**What needs to be done:** Collect every line of the records below that contains the word "Write".

[Records with scene code]
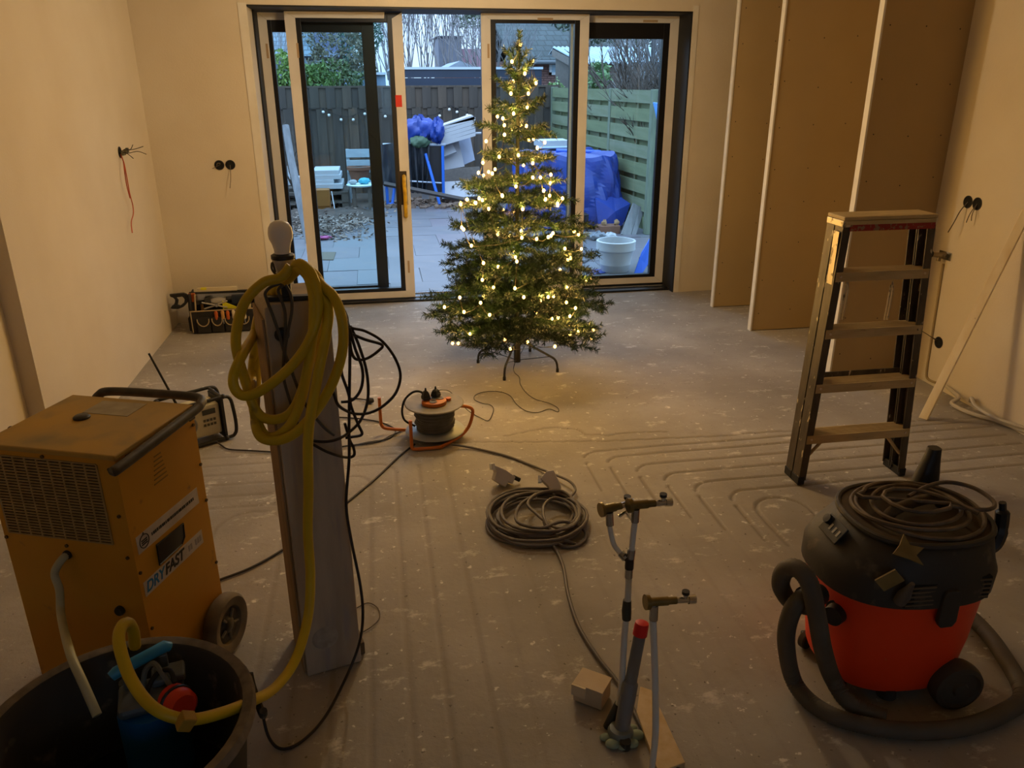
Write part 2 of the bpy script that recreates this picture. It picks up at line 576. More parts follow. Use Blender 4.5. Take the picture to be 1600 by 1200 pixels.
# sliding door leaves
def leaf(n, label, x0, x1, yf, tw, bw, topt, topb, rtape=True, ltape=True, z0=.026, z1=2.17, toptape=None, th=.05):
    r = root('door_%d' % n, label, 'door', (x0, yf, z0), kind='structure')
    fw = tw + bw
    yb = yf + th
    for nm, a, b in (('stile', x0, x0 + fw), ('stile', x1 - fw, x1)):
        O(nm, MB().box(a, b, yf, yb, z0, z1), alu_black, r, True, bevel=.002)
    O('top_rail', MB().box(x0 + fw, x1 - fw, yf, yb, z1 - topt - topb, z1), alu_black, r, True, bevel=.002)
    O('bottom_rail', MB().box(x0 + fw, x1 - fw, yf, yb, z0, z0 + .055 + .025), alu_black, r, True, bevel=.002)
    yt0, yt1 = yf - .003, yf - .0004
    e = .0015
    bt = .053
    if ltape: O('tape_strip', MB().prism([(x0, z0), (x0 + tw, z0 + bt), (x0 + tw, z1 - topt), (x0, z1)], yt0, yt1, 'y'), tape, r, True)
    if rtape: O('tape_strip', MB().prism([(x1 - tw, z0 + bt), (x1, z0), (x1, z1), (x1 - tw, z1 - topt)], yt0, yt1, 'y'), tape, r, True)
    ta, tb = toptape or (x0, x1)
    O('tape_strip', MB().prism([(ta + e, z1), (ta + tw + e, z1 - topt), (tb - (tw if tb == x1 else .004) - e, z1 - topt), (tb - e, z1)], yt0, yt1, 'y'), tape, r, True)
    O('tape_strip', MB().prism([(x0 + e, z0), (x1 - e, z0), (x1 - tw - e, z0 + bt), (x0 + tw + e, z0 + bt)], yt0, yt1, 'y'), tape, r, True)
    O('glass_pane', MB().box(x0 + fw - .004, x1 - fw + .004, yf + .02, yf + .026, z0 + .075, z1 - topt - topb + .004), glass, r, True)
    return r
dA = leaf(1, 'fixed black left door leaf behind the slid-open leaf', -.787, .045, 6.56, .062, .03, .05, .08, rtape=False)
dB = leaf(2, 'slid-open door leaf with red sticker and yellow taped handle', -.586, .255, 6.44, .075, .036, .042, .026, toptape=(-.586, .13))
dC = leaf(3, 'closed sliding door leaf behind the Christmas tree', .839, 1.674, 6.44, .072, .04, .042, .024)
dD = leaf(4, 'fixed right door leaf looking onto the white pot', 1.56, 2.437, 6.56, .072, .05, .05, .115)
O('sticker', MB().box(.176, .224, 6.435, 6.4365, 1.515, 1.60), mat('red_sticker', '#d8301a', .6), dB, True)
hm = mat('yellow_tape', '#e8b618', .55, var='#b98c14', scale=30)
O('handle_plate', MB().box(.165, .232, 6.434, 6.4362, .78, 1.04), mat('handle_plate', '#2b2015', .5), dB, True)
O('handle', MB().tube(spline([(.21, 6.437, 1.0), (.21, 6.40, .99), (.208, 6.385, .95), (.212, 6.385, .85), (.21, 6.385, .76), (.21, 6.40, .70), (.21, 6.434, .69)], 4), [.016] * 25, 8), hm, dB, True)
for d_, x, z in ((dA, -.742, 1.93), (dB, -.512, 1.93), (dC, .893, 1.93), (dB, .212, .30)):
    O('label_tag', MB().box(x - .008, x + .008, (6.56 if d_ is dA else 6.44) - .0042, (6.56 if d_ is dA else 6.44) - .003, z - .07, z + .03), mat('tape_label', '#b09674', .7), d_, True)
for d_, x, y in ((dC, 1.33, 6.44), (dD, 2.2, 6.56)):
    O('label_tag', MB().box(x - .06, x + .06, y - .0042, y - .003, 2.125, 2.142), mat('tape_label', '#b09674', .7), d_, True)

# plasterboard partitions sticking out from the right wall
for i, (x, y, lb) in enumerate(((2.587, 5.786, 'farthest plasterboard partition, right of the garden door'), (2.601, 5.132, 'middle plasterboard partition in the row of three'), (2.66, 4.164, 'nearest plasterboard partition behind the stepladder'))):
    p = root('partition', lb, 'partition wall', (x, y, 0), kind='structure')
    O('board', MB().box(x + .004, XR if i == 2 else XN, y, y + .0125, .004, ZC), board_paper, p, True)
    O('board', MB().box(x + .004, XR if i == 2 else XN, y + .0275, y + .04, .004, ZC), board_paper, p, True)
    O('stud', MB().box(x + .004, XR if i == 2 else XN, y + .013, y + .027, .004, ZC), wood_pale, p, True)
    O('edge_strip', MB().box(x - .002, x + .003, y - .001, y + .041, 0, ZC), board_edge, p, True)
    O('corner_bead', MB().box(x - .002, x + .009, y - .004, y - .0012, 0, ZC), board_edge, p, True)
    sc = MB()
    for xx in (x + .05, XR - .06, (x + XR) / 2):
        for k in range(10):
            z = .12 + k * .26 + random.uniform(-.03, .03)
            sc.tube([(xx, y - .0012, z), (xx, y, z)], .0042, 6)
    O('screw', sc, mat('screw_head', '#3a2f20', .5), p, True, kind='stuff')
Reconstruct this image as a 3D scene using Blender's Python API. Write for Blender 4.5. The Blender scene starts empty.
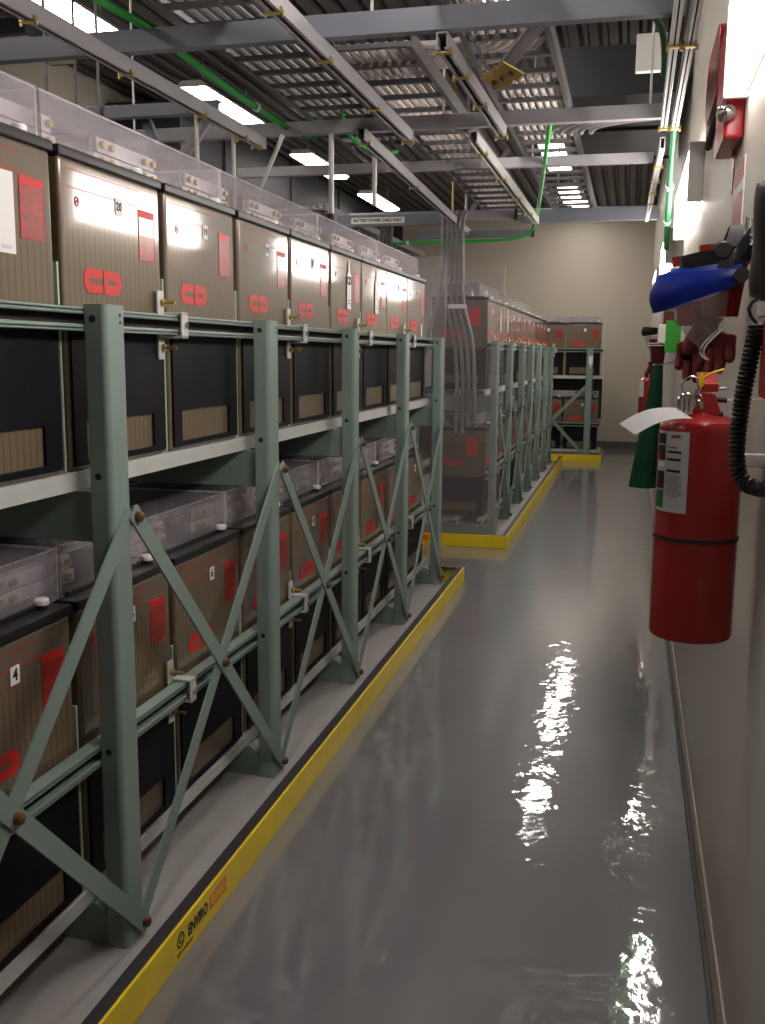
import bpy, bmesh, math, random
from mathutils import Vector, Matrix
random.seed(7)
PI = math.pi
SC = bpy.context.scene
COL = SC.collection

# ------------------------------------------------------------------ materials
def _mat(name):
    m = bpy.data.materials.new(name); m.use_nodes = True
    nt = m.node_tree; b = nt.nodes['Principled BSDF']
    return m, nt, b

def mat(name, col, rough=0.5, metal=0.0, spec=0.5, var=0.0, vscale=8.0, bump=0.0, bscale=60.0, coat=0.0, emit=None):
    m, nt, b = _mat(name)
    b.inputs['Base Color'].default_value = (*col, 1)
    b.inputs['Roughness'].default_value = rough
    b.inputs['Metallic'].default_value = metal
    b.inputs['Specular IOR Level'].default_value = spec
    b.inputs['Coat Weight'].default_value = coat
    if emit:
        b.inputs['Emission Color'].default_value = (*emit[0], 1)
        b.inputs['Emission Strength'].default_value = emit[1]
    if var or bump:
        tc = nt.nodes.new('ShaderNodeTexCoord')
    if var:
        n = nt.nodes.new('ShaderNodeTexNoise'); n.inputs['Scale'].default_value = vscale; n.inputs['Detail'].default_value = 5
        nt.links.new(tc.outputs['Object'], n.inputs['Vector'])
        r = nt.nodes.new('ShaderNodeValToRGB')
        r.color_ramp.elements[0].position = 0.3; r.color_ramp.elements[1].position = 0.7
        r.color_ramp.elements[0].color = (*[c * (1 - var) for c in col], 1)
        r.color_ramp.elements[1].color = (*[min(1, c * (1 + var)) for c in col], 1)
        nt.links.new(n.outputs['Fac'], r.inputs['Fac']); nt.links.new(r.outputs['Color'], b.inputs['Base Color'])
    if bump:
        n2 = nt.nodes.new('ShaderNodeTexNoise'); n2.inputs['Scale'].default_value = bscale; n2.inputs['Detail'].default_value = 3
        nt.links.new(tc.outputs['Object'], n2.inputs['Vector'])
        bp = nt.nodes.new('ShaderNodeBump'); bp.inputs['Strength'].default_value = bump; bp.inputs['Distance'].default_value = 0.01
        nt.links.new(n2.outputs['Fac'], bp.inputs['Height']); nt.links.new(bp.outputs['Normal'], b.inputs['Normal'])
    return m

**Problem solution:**
Write part 2 of the bpy script that recreates this picture. It picks up at line 576. More parts follow. Use Blender 4.5. Take the picture to be 1600 by 1200 pixels.
Reconstruct this image as a 3D scene using Blender's Python API. Write for Blender 4.5. The Blender scene starts empty.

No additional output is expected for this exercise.